:: What you are asked to do ::
Give again, word for word, each line from the top of the listing through the line that holds "return root, tb, back".

:: Dataset excerpt ::
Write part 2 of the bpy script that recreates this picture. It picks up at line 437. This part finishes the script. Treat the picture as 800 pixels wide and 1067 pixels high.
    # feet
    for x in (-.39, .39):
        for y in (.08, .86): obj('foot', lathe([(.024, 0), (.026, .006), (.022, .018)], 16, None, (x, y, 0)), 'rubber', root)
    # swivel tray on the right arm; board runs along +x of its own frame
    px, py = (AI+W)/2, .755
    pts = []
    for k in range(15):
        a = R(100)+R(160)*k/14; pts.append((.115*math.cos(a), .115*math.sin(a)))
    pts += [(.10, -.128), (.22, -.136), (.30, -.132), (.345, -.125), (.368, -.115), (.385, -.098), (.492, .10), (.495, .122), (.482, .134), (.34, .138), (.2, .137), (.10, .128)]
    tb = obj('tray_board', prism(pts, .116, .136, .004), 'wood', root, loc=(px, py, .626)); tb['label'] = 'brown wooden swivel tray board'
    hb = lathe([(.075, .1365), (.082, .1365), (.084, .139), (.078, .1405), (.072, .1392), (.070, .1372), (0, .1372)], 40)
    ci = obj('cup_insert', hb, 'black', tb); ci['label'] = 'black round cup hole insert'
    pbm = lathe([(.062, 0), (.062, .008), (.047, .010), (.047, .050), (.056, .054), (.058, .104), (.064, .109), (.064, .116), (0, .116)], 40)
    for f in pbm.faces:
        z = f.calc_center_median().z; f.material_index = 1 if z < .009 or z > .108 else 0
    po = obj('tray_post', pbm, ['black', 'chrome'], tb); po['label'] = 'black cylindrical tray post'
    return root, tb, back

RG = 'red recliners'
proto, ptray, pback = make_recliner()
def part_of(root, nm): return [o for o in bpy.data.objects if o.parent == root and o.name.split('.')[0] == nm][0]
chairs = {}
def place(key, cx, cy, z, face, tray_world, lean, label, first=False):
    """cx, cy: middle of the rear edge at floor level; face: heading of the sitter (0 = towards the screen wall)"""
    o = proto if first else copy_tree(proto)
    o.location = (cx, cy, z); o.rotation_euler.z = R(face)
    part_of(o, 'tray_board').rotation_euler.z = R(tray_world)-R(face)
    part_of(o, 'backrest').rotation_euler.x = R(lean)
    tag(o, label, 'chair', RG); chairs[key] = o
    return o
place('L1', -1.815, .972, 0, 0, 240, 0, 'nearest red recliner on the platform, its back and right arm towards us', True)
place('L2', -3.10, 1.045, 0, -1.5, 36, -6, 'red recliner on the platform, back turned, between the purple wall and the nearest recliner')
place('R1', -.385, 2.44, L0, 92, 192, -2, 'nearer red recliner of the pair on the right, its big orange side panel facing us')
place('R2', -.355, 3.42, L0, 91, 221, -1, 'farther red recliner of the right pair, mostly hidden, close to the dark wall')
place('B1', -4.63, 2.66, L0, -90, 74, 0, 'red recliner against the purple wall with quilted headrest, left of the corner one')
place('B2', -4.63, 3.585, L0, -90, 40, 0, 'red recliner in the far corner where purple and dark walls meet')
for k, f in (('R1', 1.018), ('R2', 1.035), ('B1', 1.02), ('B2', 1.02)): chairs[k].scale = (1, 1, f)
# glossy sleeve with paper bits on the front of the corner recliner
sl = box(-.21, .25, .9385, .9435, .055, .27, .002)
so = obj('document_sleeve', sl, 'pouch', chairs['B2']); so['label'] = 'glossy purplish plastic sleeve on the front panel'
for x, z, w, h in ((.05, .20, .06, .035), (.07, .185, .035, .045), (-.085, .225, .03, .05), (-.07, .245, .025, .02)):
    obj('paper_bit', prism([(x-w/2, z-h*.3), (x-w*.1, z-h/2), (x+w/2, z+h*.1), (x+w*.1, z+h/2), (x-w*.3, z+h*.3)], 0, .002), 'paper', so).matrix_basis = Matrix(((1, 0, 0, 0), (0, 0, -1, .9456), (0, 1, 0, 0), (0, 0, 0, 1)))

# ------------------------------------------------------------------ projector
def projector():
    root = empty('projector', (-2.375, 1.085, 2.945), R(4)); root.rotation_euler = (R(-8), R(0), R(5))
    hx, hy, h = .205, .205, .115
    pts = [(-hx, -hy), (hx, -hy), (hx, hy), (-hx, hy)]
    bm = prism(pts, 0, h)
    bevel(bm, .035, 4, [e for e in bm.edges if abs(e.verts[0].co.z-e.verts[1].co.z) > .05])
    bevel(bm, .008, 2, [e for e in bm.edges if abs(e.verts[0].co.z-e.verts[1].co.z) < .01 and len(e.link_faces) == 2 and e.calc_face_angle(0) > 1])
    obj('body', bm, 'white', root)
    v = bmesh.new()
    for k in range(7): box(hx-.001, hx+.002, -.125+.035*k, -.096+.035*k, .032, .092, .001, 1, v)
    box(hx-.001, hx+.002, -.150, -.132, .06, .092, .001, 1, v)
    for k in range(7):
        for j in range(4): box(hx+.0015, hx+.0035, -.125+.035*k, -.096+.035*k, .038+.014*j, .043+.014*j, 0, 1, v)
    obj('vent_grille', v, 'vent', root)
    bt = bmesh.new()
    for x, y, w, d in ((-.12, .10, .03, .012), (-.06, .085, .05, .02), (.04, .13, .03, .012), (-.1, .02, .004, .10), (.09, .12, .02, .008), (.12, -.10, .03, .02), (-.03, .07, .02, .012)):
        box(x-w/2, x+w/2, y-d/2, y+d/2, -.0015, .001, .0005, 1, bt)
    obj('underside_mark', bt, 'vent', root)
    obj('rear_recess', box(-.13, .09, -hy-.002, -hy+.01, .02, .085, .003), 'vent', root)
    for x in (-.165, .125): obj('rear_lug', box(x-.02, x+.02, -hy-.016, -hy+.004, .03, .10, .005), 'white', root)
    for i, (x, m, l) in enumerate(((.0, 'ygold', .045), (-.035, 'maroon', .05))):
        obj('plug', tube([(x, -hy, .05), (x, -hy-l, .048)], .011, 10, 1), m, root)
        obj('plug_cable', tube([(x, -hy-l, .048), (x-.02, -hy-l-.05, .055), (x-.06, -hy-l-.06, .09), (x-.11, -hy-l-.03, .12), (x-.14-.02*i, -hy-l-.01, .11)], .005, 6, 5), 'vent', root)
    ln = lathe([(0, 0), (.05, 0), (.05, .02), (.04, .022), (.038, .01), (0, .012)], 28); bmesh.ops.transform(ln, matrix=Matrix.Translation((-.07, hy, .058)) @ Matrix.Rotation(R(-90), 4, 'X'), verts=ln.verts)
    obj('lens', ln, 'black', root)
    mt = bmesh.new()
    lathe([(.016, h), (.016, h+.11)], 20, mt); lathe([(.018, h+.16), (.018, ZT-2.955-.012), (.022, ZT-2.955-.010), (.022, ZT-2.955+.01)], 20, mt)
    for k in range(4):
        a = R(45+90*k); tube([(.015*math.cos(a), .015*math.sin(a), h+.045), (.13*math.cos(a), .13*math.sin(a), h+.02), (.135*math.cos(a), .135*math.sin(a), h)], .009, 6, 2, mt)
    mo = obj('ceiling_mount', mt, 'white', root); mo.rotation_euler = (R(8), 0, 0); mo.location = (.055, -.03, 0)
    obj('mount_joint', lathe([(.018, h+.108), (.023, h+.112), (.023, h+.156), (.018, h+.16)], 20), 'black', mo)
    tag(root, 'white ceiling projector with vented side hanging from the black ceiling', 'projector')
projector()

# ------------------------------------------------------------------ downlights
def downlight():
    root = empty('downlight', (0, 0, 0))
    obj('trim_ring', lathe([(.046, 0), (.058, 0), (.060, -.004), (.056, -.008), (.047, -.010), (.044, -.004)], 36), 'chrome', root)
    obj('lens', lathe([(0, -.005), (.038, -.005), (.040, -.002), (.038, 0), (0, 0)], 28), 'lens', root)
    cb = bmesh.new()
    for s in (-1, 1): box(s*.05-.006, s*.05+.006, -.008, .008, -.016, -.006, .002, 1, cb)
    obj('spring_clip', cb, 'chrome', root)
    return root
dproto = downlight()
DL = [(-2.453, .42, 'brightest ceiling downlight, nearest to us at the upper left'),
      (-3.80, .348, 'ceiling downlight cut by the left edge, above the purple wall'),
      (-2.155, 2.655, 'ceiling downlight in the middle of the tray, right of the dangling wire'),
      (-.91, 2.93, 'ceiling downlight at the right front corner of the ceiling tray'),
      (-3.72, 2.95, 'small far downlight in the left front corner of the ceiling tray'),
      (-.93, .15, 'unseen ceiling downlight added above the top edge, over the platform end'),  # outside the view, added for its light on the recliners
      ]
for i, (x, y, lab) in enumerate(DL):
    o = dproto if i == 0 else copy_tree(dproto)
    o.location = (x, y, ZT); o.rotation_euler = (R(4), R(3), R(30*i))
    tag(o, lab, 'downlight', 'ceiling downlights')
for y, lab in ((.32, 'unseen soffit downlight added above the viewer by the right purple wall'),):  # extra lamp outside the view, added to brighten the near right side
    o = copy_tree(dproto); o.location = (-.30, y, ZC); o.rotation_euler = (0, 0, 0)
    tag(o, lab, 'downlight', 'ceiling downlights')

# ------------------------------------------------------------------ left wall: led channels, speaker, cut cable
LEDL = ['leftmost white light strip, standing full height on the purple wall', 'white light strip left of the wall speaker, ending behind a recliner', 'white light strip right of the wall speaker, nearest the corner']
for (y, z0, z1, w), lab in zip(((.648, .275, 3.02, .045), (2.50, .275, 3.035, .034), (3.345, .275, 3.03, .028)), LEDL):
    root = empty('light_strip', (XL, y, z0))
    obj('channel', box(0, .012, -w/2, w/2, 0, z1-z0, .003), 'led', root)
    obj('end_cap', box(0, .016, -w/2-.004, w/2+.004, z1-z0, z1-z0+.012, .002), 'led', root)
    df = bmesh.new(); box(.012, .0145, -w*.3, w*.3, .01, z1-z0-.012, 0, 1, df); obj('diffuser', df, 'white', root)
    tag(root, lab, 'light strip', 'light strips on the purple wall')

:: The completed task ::
Write part 2 of the bpy script that recreates this picture. It picks up at line 437. This part finishes the script. Treat the picture as 800 pixels wide and 1067 pixels high.
    # feet
    for x in (-.39, .39):
        for y in (.08, .86): obj('foot', lathe([(.024, 0), (.026, .006), (.022, .018)], 16, None, (x, y, 0)), 'rubber', root)
    # swivel tray on the right arm; board runs along +x of its own frame
    px, py = (AI+W)/2, .755
    pts = []
    for k in range(15):
        a = R(100)+R(160)*k/14; pts.append((.115*math.cos(a), .115*math.sin(a)))
    pts += [(.10, -.128), (.22, -.136), (.30, -.132), (.345, -.125), (.368, -.115), (.385, -.098), (.492, .10), (.495, .122), (.482, .134), (.34, .138), (.2, .137), (.10, .128)]
    tb = obj('tray_board', prism(pts, .116, .136, .004), 'wood', root, loc=(px, py, .626)); tb['label'] = 'brown wooden swivel tray board'
    hb = lathe([(.075, .1365), (.082, .1365), (.084, .139), (.078, .1405), (.072, .1392), (.070, .1372), (0, .1372)], 40)
    ci = obj('cup_insert', hb, 'black', tb); ci['label'] = 'black round cup hole insert'
    pbm = lathe([(.062, 0), (.062, .008), (.047, .010), (.047, .050), (.056, .054), (.058, .104), (.064, .109), (.064, .116), (0, .116)], 40)
    for f in pbm.faces:
        z = f.calc_center_median().z; f.material_index = 1 if z < .009 or z > .108 else 0
    po = obj('tray_post', pbm, ['black', 'chrome'], tb); po['label'] = 'black cylindrical tray post'
    return root, tb, back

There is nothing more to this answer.